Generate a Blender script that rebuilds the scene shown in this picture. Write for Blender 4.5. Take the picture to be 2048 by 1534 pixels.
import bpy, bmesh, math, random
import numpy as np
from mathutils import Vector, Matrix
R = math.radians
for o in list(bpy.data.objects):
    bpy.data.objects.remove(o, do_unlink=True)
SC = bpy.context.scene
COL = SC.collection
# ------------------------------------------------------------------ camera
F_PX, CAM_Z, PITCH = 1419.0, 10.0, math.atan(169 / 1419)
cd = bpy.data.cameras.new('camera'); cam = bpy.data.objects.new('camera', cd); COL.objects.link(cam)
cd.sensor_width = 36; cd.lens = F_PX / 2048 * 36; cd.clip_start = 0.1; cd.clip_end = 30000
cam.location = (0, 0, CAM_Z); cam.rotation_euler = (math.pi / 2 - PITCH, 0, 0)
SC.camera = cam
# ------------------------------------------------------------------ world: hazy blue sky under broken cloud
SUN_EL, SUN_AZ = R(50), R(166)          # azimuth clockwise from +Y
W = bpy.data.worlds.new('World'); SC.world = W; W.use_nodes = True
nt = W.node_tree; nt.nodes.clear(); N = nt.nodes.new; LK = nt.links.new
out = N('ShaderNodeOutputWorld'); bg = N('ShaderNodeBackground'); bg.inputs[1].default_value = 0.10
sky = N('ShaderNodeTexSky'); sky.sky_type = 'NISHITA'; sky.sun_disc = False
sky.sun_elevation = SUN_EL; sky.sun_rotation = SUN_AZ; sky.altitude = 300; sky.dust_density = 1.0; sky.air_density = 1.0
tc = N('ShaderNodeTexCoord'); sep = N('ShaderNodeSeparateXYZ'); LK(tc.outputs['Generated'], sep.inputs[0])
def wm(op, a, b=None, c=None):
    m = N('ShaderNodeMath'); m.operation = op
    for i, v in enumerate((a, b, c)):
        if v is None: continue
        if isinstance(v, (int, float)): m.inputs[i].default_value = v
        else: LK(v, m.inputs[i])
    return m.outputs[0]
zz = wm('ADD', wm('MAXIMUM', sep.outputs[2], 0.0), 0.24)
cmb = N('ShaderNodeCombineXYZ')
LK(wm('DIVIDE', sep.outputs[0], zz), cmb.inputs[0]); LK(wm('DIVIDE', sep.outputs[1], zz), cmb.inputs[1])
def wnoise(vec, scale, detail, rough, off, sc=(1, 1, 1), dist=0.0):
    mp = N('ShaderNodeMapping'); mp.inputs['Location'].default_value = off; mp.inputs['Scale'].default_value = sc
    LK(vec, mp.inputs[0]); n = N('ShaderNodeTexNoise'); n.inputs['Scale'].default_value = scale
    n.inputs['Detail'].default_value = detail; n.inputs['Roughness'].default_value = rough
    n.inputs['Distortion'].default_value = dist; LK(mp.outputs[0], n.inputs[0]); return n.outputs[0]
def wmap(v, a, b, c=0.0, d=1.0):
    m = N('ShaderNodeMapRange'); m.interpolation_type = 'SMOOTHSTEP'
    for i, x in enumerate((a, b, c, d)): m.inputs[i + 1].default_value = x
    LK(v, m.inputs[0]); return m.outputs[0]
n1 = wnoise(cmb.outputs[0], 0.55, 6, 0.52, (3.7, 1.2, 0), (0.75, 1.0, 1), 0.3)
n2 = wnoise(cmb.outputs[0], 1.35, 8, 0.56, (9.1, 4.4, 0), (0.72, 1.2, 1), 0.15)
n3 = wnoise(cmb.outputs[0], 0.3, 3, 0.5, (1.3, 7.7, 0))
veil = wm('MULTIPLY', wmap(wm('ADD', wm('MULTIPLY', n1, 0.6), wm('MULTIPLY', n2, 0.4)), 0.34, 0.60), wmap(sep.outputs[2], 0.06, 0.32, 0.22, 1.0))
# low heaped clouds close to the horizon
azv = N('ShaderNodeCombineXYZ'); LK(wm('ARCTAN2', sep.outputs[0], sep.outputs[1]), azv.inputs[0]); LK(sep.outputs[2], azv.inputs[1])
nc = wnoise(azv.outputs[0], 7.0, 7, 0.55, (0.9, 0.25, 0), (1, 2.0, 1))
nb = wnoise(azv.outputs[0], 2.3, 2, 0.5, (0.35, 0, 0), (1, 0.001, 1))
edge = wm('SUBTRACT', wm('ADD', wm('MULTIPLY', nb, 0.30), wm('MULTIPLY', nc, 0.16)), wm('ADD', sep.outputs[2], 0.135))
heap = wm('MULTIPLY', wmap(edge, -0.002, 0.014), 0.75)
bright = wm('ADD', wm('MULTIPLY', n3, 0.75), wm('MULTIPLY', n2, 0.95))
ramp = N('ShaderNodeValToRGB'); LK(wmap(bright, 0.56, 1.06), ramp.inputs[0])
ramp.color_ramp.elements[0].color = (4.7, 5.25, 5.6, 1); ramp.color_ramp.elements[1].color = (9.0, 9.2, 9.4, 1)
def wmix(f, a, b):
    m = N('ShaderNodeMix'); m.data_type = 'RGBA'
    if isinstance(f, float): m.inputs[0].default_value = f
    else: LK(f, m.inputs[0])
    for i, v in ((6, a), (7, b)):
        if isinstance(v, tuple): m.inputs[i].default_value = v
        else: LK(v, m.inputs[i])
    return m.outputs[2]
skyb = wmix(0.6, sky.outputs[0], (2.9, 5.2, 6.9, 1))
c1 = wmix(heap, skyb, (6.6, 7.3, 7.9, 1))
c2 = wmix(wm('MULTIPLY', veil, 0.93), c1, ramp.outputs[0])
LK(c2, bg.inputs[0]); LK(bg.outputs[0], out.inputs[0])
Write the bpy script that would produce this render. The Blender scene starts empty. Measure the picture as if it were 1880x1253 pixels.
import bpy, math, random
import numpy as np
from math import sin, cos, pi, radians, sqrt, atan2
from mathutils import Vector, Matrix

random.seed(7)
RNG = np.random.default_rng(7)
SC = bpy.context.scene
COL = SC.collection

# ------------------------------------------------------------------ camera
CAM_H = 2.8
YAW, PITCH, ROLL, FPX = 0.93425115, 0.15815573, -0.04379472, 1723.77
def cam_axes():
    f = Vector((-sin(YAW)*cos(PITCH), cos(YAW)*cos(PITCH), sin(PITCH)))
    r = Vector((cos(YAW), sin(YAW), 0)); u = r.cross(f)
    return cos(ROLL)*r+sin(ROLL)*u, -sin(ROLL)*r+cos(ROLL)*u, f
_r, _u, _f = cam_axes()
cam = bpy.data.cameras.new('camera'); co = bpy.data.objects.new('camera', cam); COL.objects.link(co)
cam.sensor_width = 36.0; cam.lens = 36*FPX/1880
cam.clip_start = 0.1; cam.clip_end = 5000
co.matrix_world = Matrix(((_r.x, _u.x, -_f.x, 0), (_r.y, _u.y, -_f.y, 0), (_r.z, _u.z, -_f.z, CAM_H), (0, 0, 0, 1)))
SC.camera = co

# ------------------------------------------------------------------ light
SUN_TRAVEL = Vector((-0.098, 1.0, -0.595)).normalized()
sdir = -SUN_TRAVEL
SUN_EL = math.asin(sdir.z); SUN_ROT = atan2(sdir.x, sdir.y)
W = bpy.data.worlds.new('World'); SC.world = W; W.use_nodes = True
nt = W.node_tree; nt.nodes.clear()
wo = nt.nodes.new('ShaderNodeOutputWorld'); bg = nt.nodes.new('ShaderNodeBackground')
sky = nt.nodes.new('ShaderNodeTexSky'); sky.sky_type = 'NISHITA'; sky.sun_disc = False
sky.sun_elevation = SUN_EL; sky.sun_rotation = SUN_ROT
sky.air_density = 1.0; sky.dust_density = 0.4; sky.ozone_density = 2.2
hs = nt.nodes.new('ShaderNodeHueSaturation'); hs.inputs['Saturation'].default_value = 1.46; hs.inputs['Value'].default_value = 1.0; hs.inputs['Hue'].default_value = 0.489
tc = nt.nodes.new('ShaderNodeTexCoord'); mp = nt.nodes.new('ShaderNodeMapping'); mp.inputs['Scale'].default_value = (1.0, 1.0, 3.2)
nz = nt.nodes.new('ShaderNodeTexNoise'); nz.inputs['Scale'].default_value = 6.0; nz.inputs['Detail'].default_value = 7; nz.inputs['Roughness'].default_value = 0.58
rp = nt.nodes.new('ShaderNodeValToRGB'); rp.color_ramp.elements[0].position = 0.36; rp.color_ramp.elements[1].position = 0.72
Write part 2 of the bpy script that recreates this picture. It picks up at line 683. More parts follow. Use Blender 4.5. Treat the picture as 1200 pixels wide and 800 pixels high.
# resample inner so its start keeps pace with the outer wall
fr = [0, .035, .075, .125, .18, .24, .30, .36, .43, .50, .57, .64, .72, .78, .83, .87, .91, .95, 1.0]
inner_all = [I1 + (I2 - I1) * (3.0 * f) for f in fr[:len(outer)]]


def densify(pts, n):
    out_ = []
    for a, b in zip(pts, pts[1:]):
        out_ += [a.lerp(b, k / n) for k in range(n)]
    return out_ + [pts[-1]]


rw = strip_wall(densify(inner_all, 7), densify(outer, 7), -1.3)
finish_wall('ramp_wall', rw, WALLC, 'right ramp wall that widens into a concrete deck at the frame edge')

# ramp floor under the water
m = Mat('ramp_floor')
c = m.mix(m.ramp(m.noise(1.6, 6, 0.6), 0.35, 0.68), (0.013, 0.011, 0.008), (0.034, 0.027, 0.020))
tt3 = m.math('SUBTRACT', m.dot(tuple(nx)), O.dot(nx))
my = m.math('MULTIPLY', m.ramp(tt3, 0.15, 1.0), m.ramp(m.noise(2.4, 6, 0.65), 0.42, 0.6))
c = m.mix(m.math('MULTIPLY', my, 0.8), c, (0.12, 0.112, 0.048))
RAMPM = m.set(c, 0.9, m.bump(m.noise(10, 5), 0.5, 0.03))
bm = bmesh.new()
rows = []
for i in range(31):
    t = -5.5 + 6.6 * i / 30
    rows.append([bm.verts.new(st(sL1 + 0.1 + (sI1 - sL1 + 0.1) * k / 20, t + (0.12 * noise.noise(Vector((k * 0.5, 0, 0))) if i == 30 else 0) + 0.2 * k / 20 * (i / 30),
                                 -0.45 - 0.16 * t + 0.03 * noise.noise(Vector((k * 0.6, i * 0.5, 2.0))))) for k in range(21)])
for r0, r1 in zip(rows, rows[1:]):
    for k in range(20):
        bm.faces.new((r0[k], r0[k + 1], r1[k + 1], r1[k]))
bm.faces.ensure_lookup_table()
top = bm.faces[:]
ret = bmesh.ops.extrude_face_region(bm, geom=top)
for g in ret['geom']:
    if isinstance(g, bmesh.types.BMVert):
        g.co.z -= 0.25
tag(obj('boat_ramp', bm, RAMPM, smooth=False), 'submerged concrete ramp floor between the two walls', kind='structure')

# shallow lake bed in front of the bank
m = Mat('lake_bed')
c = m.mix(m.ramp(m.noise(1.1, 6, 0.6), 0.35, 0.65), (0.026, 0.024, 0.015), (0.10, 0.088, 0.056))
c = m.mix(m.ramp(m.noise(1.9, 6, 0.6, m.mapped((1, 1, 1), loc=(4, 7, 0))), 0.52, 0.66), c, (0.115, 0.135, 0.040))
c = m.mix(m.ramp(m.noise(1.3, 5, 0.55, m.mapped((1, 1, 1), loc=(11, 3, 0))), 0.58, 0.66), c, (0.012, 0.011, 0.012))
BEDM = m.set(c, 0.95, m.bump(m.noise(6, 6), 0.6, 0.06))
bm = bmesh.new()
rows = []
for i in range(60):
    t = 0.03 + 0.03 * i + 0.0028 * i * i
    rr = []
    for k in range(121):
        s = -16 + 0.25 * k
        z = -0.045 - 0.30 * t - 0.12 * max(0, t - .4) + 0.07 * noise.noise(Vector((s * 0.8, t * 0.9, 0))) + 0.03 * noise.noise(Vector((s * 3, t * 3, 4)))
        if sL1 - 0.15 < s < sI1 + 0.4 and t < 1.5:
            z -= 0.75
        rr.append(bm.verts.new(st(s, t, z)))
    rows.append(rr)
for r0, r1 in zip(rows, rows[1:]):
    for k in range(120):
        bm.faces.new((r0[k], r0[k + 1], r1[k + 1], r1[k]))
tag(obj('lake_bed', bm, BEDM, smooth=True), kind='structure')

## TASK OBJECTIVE
Return exactly the lines from the line that has "Write part 2" to the line that has "return out_ + [pts[-1]]", both of them included.

## FINAL ANSWER
Write part 2 of the bpy script that recreates this picture. It picks up at line 683. More parts follow. Use Blender 4.5. Treat the picture as 1200 pixels wide and 800 pixels high.
# resample inner so its start keeps pace with the outer wall
fr = [0, .035, .075, .125, .18, .24, .30, .36, .43, .50, .57, .64, .72, .78, .83, .87, .91, .95, 1.0]
inner_all = [I1 + (I2 - I1) * (3.0 * f) for f in fr[:len(outer)]]


def densify(pts, n):
    out_ = []
    for a, b in zip(pts, pts[1:]):
        out_ += [a.lerp(b, k / n) for k in range(n)]
    return out_ + [pts[-1]]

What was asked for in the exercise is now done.